I call this the Thundarr the Barbarian scenario.


Oil and Gas--The Next Meltdown


If you're wondering what Clearthinker is so worried about in his post, This Isn't the Great Depression 2.0, watch this very illuminating 26:58 minute YouTube video from the ASPO convention. Matt Simmons gives one mic-in-the-face interview, narrates a powerpoint presentation called, "Oil and Gas--The Next Meltdown," then takes written audience questions read by Randy Udall. One of the questions concerns whether our leaders will ever be able to admit the bad news.

"Once we're out of gas, we're out of food in a week." Simmons thinks we have the tools to manage the financial crisis, but is worried that Gustav and Ike have left our gasoline reserves so dangerously low. He once again dismisses the "drill, baby, drill" meme by pointing out that we don't have the rigs available to do that.

He even offers some investment advice.

JT seeing Fire and Rain


Rolling Stone reports that James Taylor is doing fine, but a few paragraphs reveal his concerns for the future:

Taylor wants to do all of this work at home partly to stay near his kids — but he's also preparing for a future with dwindling oil reserves. "I have the sense that energy will become more and more expensive, and people will need to exist in a more local way," he says. "And I feel sort of like a citizen of New England. I like living here and working here, so it may just be that my efforts are more and more sort of locally focused as time goes by."

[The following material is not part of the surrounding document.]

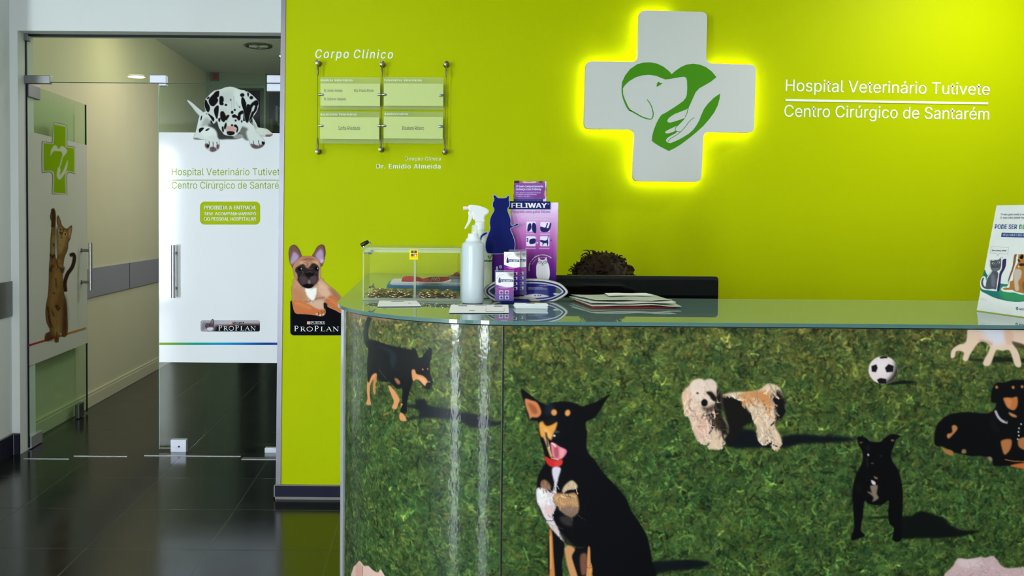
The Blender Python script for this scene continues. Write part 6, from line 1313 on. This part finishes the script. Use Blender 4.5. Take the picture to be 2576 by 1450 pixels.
# ------------------------------------------------------------------ brochure board at the right
BL, BR = pZ(2457, 781, ZC+.0018), pZ(2576, 797.5, ZC+.0018); dB = (BR-BL).normalized(); r_ = rays(np.array([2507.]), np.array([517.]))[0]; O_ = Vector((0, 0, H)); rv = Vector(r_)
tt = -(O_-BL).dot(dB)/rv.dot(dB); TL = O_+rv*tt; up = TL-BL; nB = dB.cross(up).normalized()
if nB.x > 0: nB = -nB
WB_ = .31; t = thing('brochure_board', 'white standing board with cat and dog pictures at the right end of the counter', 'brochure', BL)
b = MB(); b.prism([BL, BL+dB*WB_, BL+dB*WB_+up, TL], -nB*.003); b.build('board', mat('board_white', lin(246, 248, 250), .35), t); 
sp_ = BL+dB*.1+up*.75; MB().prism([sp_-nB*.003, sp_+dB*.1-nB*.003, *[Vector((q_.x, q_.y, BL.z+.001)) for q_ in (BL+dB*.2-nB*.10, BL+dB*.1-nB*.10)]], -nB*.002).build('easel_back', mat('easel_card', lin(200, 196, 186), .7), t)
mB = mapP(BL+nB*.0006, nB); mB2 = mapP(BL+nB*.0012, nB); g = Canvas(2458, 640, 2680, 800, .9); g.at(2420, 500, 707/707*156/707)
TE = (40, 116, 112); g.poly('212,1040 232,930 256,812 275,850 310,900 360,935 440,968 520,978 620,985 720,1000 900,1030 900,1140 760,1165 640,1178 540,1170 440,1150 360,1125 280,1085', TE, 2); g.poly('420,1000 700,1010 900,1040 900,1150 640,1176 480,1155', (62, 150, 96), 40, .85, only=g.m)
WH = (236, 240, 242)
g.poly('205,960 215,915 240,885 268,895 275,935 290,890 325,840 345,815 312,760 316,700 360,700 420,690 440,672 462,670 464,740 452,800 428,850 420,930 408,1000 400,1045 385,1055 290,1046 235,1035 212,1010', WH, 3)
g.poly('462,706 500,686 502,720 494,780 470,830 450,870 440,940 425,1048 400,1048 412,960 430,850 455,800', (60, 48, 96), 3)
g.poly('324,706 350,708 380,702 415,700 442,680 446,720 445,770 430,810 400,828 415,860 402,940 395,1010 385,1036 350,1030 300,1034 265,1028 235,1008 218,970 224,925 240,902 252,908 240,945 246,985 268,1005 275,960 290,910 330,850 345,825 325,780', (84, 88, 98), 4)
g.poly('330,880 360,860 380,920 370,1000 340,1000', (122, 126, 130), 16, .8); g.poly('335,800 400,790 430,800 400,828 350,825', (116, 120, 126), 8, .8); g.blob(355, 738, 14, 11, (206, 204, 190), soft=3); g.blob(418, 728, 14, 11, (206, 204, 190), soft=3); g.blob(357, 738, 6, 9, (20, 20, 22), soft=2); g.blob(416, 728, 6, 9, (20, 20, 22), soft=2); g.line('345,775 385,782 412,768', 4, (40, 42, 50)); g.poly('376,745 392,742 384,754', (150, 130, 140), 2)
g.poly('445,1030 470,1005 515,1000 540,930 560,870 590,790 598,700 620,640 650,590 720,560 900,570 900,1090 700,1096 640,1085 600,1072 540,1070 480,1060 450,1048', WH, 4)
g.poly('588,690 600,640 645,580 620,660 610,730 575,840 545,910 520,960 540,880 575,780', (142, 96, 72), 3)
g.poly('640,660 660,610 700,572 800,566 900,590 900,1085 720,1084 660,1072 620,1066 590,1050 560,1040 500,1042 465,1032 490,1015 540,1012 545,950 580,930 585,860 605,800 615,770 640,720', (176, 118, 58), 4)
g.poly('590,830 640,800 680,830 670,900 640,950 650,1040 610,1050 595,960', (206, 192, 186), 10, .9); g.blob(678, 662, 24, 28, (26, 22, 22), soft=3); g.poly('635,690 655,700 665,728 640,715', (60, 34, 40), 3); g.poly('650,745 700,738 720,760 670,768', (50, 40, 40), 4); g.poly('636,768 656,775 650,790', (236, 226, 206), 3); g.poly('690,960 760,930 800,1010 760,1070 700,1050', (130, 84, 44), 10, .8); g.poly('640,620 690,600 680,640 645,670', (206, 150, 84), 8, .7)
g.poly('612,1252 628,1232 645,1252 628,1276', (20, 110, 112), 2, smooth=False); g.poly('622,1252 628,1244 634,1252 628,1262', WH, 2, smooth=False)
g.z = None; g.mesh('board_print', mB, PRC, t, 1.15)
BLU = mat('blue_board_ink', lin(36, 76, 150), .4); TEA = mat('green_board_ink', lin(96, 168, 104), .4); SLA = mat('slate_board_ink', lin(60, 74, 112), .4); LGR = mat('pale_line_ink', lin(176, 184, 196), .5)
KB = 156/707
def bz(x, y): return 2420+x*KB, 500+y*KB
def bt_(s, x0, x1, y, cap, m, bold=0, shear=0, br=None): u0, v0 = bz(x0, y); u1, v1 = bz(x1, y if br is None else br); text(s, u0, u1, v0, cap*KB, mB2, m, t, 'board_text', bold=bold, shear=shear, br=v1)
bt_('O seu gato está a urinar mais?', 442, 850, 190, 21, SLA, .02, .1); bt_('O seu cão bebe mais água?', 434, 840, 227, 21, SLA, .02, .1)
bt_('PODE SER', 372, 628, 344, 50, BLU, .02, .12, 346); bt_('DIABETES', 648, 950, 346, 50, TEA, .02, .12, 350)
bu = flatpoly('button_patch', [bz(*q) for q in ((452, 388), (820, 398), (815, 448), (446, 436))], mB, BLU, t); bt_('PEÇA AQUI O SEU MANUAL', 468, 800, 424, 24, LW, .01, .1, 432)
for q in (((336, 545), (533, 556), (533, 559), (336, 548)), ((530, 556), (533, 556), (523, 632), (519, 632)), ((318, 619), (390, 624), (390, 627), (318, 622)), ((420, 626), (522, 630), (522, 633), (420, 629)), ((336, 545), (339, 545), (321, 621), (318, 621)), ((390, 624), (394, 624), (408, 650), (405, 652)), ((420, 626), (424, 627), (408, 652), (404, 650))): flatpoly('bubble_line', [bz(*p_) for p_ in q], mB, LGR, t)
bt_('Sem stress, miau!', 340, 506, 600, 20, SLA, .01, .1, 601); bt_('MSD', 655, 730, 1272, 22, SLA, .03, .1, 1276)
for y in (1136, 1152): flatpoly('print_line', [bz(208, y), bz(280, y+8), bz(280, y+10), bz(208, y+2)], mB, LGR, t)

He glances out his kitchen windows, at a vista of snowy hills and valleys. "When you have young kids, you sort of re-up your commitment to the future. And I can't seem to stop thinking about sustainability and about human activity on the Earth and whether or not what we're doing can continue. It can't. The thing I fear is that we'll have a collapse — and that will finally get people's attention."